**Given problem:**
Report every line in the listing that contains the string "objects".

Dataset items
---------------

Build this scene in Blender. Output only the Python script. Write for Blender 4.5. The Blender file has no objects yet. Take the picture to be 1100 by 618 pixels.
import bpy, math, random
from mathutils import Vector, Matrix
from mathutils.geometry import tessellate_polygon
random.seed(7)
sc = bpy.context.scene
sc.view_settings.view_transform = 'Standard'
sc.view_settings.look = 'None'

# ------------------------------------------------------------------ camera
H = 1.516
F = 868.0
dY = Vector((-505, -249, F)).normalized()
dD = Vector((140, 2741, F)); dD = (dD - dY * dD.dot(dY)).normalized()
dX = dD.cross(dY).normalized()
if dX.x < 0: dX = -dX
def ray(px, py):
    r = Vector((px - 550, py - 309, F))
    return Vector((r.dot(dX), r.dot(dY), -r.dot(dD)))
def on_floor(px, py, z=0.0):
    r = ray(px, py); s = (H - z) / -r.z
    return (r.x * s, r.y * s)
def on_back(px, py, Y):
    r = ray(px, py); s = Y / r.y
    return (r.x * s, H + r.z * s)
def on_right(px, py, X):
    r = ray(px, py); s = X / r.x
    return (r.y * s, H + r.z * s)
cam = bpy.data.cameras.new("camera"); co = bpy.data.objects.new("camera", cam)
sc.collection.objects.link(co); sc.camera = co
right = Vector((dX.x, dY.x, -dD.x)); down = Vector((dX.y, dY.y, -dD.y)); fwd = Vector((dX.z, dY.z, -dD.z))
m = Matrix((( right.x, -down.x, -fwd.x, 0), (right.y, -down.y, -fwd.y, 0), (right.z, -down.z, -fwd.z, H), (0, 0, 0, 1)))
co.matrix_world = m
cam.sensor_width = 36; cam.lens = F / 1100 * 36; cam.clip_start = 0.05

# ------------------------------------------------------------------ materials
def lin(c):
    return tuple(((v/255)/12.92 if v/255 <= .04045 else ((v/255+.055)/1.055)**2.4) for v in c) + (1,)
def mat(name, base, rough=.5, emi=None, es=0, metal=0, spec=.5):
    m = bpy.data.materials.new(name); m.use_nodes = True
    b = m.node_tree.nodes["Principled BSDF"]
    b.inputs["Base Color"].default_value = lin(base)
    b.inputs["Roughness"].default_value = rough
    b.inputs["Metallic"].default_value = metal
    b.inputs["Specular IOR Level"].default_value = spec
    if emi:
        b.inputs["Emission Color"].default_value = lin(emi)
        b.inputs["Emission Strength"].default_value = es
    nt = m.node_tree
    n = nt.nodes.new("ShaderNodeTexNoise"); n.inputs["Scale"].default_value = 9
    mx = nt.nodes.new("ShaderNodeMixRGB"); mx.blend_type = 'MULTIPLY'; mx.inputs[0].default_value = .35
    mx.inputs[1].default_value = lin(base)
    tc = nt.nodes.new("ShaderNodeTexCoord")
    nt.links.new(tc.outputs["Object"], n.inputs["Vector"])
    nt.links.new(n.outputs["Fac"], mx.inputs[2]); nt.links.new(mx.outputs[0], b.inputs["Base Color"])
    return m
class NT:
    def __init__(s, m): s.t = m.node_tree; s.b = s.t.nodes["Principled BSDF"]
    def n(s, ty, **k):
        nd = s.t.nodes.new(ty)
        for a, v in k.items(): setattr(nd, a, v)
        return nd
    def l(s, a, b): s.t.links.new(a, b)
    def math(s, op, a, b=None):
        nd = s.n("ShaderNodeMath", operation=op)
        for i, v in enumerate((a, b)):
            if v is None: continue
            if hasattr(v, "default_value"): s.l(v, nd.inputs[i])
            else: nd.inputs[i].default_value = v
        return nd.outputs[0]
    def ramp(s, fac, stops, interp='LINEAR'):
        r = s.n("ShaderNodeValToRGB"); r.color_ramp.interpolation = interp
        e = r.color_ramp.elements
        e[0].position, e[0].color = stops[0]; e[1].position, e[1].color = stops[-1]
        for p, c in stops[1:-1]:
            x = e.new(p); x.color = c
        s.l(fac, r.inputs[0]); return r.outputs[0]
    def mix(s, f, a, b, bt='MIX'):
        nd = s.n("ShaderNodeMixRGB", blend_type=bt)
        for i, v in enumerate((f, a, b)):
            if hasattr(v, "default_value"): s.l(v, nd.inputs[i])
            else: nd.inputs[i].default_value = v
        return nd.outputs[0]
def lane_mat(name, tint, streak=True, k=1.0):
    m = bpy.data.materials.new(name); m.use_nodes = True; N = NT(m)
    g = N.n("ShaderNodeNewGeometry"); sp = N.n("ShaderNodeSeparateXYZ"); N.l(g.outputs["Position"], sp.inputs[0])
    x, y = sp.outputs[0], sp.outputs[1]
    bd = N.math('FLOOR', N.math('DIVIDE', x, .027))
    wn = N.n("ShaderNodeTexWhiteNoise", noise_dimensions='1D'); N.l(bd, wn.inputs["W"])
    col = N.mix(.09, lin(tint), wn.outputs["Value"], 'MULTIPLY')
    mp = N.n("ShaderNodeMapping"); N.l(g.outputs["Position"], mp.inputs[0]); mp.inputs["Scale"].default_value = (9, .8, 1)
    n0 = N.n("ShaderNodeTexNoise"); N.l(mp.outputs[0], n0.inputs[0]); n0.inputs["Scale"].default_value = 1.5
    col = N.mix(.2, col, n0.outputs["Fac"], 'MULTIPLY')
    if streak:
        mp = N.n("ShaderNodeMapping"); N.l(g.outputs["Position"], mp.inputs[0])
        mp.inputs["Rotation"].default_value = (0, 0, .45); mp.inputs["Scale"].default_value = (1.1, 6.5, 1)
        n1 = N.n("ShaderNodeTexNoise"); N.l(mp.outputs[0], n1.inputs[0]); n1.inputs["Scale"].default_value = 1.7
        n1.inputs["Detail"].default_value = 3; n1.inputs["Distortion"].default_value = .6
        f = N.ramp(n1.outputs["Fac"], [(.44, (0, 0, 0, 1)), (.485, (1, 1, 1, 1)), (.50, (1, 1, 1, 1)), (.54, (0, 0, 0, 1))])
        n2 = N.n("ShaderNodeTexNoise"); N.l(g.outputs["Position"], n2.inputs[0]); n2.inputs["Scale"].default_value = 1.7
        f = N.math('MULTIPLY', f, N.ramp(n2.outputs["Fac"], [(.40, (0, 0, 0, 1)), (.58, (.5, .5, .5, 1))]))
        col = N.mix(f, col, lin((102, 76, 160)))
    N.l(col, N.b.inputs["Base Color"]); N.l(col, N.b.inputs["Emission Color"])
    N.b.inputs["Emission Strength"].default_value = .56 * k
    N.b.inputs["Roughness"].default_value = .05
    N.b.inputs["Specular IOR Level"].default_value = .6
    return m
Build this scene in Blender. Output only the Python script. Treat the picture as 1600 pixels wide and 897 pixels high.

---------------

**Result of this exercise:**
Build this scene in Blender. Output only the Python script. Write for Blender 4.5. The Blender file has no objects yet. Take the picture to be 1100 by 618 pixels.
cam = bpy.data.cameras.new("camera"); co = bpy.data.objects.new("camera", cam)
sc.collection.objects.link(co); sc.camera = co